In neighbouring New Jersey, however, Bowery Farming, takes a different approach. The five-year-old company runs industrial-sized farms. Outside one huge, grey windowless warehouse a heat haze shimmers off the concrete. It's a sharp contrast to the chilly interior where an aroma of fresh farm produce hits you immediately.
Robots
Produce is grown on trays stacked ceiling-high to maximise acreage. Everything from the automatic seeding machine to harvesting is run by Bowery's proprietary operating system (OS) which controls light, adjusts water nutrients and takes camera images of each plant to monitor its health.
"The OS is our central nervous system. There are millions of data points," says founder Irving Fain. "The artificial intelligence is constantly learning and predicting how to produce the best quality product." Running the farm manually would be difficult, he says. Staff operate things from computer screens and iPads.
Growing food indoors has been around for decades, but the industry got a kick-start from advances in the performance of lower cost LED lighting. Combine that with robotics, innovations and AI, and you have an industry that Mr Fain says is both viable and scalable.
"The big question was, how can we grow in large volumes at a consistently high quality? Suddenly, the economics changed," he says. "We can grow 365 days a year - a major departure from thousands of years of agriculture. Unlike outdoor farming, our yield is virtually 100% guaranteed."
Vertical farmers talk with a zeal you'd expect of entrepreneurs with tech world backgrounds. With population growth and climate change putting pressure on food production, they think they may have answers.
But this highlights one of the industry's limitations. You can't feed the world on leafy greens. That said, for Mr Fain, if Bowery only ever grew lettuce or kale, "it's still a win". But his ambitions are greater. Bowery is growing radishes and turnips that he expects to come to market over the coming years.

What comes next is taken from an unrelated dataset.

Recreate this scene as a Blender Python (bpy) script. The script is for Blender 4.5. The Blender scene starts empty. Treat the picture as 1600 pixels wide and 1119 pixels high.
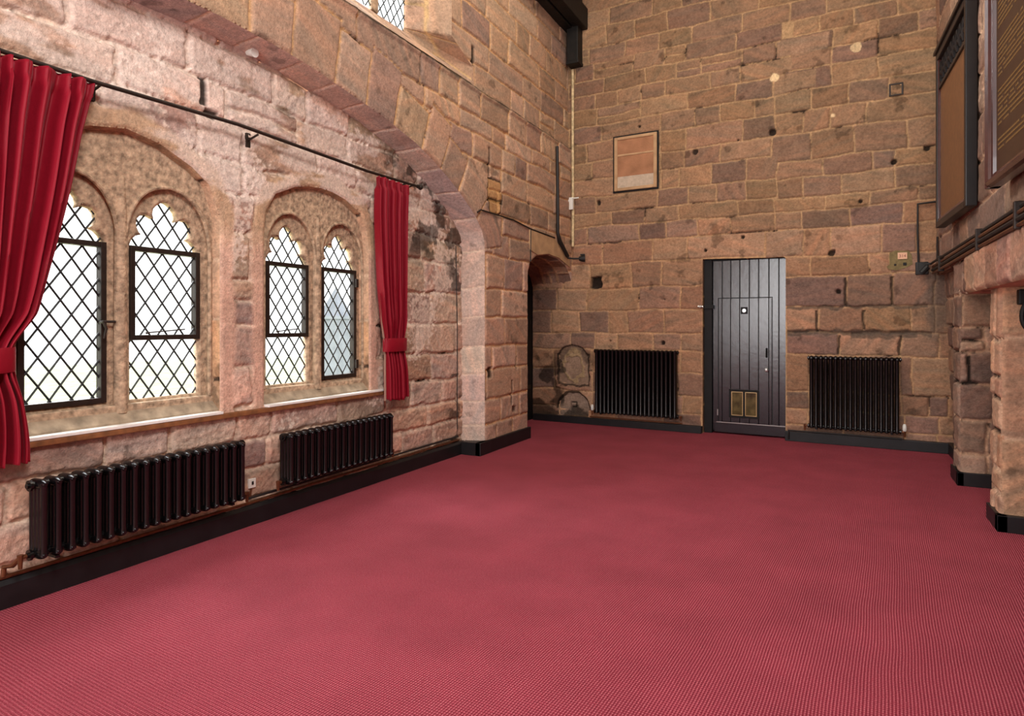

Square Roots hopes to soon start commercial production of beetroots and strawberries, and is experimenting with so-called heirloom produce from rare and long-forgotten seeds.
Carbon footprint
Mr Peggs says: "It makes sense to grow perishable produce in the same neighbourhood as the consumer - stuff that doesn't travel well. A lot of produce - tomatoes, strawberries - are grown for travel, not for taste. It doesn't make sense to vertically farm food with a long shelf life."
But different produce presents different challenges, says Mr Landau. Where plants are concerned, not all light is created equal. Fruiting and flowering crops such as tomatoes, strawberries and peppers have different needs.
"Lights for these types of crops will generally be more expensive, require more electricity, and produce more heat, meaning additional cooling," says Mr Landau. "Harvesting these crops can be a significant operational cost."
But it is being done. In the US, Oishii vertically farms the much-prized Japanese Omakase strawberry year-round. And Farm One produces more than 200 products, including 34 edible flowers. Plenty is experimenting with watermelons. As technology costs fall and R&D intensifies, the crop variety will expand.
That may also ease criticism of the industry's carbon footprint. In the artificial light versus sunlight debate, the latter often has the upper hand. But, then, indoor farmers point to the transportation costs and waste in traditional agriculture.
For the moment, Mr Landau says, the carbon footprint concerns are valid, although he expects indoor farms to increasingly draw on renewable energy.
"And when you look at markets located in extreme climate environments or island nations where they import a majority of food, indoor farming could be a viable option," he says.
Mr Peggs stresses that industry is still young are trying to work out the right business models and direction. The entrepreneurs don't agree on everything, though they certainly agree on this: vertical farming has the potential to transform global food production as we know it.